A gastronomic day in rennes

today was a recuperate and relaxation day in rennes, which means it turned into a food extravaganza.

dave had to work, so n&b and i went to a nice bakery, picked out some goodies and sat down to enjoy them in a nearby café. because we had nothing else to do, we had a relaxing breakfast in the sun, chatting and being french. i really relished the quiet morning with my friends: being able to talk freely, sit calmy, and be thankful they had traveled so far and seemed to be having as good a time as me.

after breakfast, we wandered the city drooling in all the shops. we tasted honey, sipped olive oil, bought some chocolates, marveled at fancy desserts, peered into the butcher cases, wandered through delis, picked out a mouthwatering pizza as an appetizer for lunch (artichokes, mushrooms, ham, and green olives), acquired some tasty sandwiches, chose some rich desserts and went back to our apartment to regroup for our lunch picnic.

we packed some chilled apple juice (the awesome kind sold at the saturday market), the pizza, sandwiches and desserts and met dave in the thabor park for a picnic. of course it was gorgeous out when we sat down and slowly turned more grey and chilly while we ate but who cares, we were with friends. afterward, we walked around the park and stared at the birds in the aviary. weird little creatures.

after dave headed back to work, n&b and i went to walk off lunch along my little promenade beside the rivers of rennes. we had worked up a bit of a sweat and a thirst, so afterward, we stopped for a drink in the busy place des lices in rennes city centre. i had to work again tonight, so after about 45 minutes, we headed back so they could rest and i could get to school.

after work i met the crew at our standby restaurant, l'iles du mets, for 8p dinner reservations. i had some weird fever/nausea going on at work, so i didnt feel up to eating a full dinner, but i sat for the company and the food ogling. ben and dave were determined to have a complete, authentic french dining experience, from beginning to end...

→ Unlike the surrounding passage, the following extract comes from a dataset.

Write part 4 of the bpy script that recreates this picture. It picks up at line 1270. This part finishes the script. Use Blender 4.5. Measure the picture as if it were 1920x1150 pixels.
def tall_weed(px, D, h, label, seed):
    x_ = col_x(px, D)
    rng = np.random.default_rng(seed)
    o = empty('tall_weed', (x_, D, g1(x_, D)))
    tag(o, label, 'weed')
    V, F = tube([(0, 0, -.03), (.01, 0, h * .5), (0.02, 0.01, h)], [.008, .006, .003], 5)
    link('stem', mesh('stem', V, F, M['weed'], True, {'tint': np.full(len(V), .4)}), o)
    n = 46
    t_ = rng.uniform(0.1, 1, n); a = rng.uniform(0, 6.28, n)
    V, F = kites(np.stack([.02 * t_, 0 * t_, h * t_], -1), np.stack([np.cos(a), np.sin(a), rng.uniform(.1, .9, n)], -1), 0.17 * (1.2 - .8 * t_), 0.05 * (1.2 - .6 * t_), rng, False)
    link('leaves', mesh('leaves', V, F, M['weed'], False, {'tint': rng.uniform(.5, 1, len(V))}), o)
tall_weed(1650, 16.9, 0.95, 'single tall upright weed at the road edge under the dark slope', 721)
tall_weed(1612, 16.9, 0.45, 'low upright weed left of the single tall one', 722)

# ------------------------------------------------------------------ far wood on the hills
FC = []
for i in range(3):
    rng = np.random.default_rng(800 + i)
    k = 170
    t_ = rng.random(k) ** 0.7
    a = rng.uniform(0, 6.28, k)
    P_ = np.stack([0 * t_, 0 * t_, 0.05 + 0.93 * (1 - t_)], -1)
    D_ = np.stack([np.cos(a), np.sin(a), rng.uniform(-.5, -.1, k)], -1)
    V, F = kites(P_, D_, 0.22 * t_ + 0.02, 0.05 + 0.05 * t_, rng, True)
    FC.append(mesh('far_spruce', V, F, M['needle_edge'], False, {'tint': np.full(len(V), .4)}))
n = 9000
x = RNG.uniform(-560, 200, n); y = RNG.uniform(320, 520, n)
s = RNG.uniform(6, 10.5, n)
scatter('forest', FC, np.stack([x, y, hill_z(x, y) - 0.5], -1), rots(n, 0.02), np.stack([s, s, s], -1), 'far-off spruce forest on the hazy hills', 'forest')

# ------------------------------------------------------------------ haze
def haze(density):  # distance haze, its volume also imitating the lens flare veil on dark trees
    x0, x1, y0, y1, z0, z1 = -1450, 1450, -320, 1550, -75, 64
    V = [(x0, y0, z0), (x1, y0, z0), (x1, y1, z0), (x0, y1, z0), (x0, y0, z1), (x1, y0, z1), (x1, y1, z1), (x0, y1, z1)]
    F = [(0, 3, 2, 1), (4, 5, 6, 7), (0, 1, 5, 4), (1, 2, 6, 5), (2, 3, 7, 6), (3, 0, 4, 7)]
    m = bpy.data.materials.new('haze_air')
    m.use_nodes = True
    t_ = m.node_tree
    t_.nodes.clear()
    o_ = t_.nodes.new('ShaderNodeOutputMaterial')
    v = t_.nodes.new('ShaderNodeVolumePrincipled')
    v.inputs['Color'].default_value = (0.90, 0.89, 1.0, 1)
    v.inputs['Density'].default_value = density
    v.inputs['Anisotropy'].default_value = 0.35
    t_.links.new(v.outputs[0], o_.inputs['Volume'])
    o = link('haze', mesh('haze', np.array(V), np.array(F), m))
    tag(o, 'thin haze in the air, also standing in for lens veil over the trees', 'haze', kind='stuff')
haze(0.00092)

thus, a true meal was begun: dave ordered a ricard (anise-based liquor) and ben ordered a kir véritable (cider with a tiny bit of cassis liquor for taste) as their apéritifs. the restaurant gave us an amuse-bouche (tiny taster) on toothpicks: pesto-drizzled goat cheese with a baby shrimp and cherry tomato. then the entrées (appetizers) came: for ntina, asparagus with morel mushrooms and a poached egg, for ben, foie gras, and for dave a mixed veggie salad with a slice of amazing ham and a small glass of gazpacho made from puréed peas (delicious! dave had ordered their special festival gourmand menu). a bottle of red wine was chosen for the three to share with their red meat meals. the plats (main dishes) arrived: for ntina and ben, onglet beef (hanger steak) with a caramelized onion sauce and a boat of buttery potatoes, and for dave, sliced lamb with a pressed seasonal veggie cake. daves lamb was the most tender, perfectly seared, slightly crunchy on the outer layer cut of lamb i have ever touched to my tongue (i couldnt resist trying some, even though i wasnt feeling my best. so glad i tried it).

(daves appetizer; bens foie gras)

as usual, dinner was fantastic but not overly huge and filling so there was still room for more! dessert arrived: ntina had créme brûlée, ben had gooey chocolate fudge wrapped in phyllo dough with a tiny cup of vanilla ice cream, and dave had a berry birds nest with cane sugar pop rocks. the pop rocks were a bizarre addition but dave said that it helped create a pleasant reaction in the mouth with the desserts simple ingredients. after dessert, the warm beverage (digestif course) was the final phase of the meal. ben had a coffee and dave had tea.

(daves dessert; bens dessert)

a meal complete. and honestly, with the full course meal and the 2.5 hours it took to eat it, neither dave nor ben felt stuffed, tired, or gross. there is still something mysterious about the relationship between the french and their food. i say this a lot yet it always surprises me. if you can try to mimic their lifestyle, you can truly find tangible evidence that they have found the key to leading a life worth living.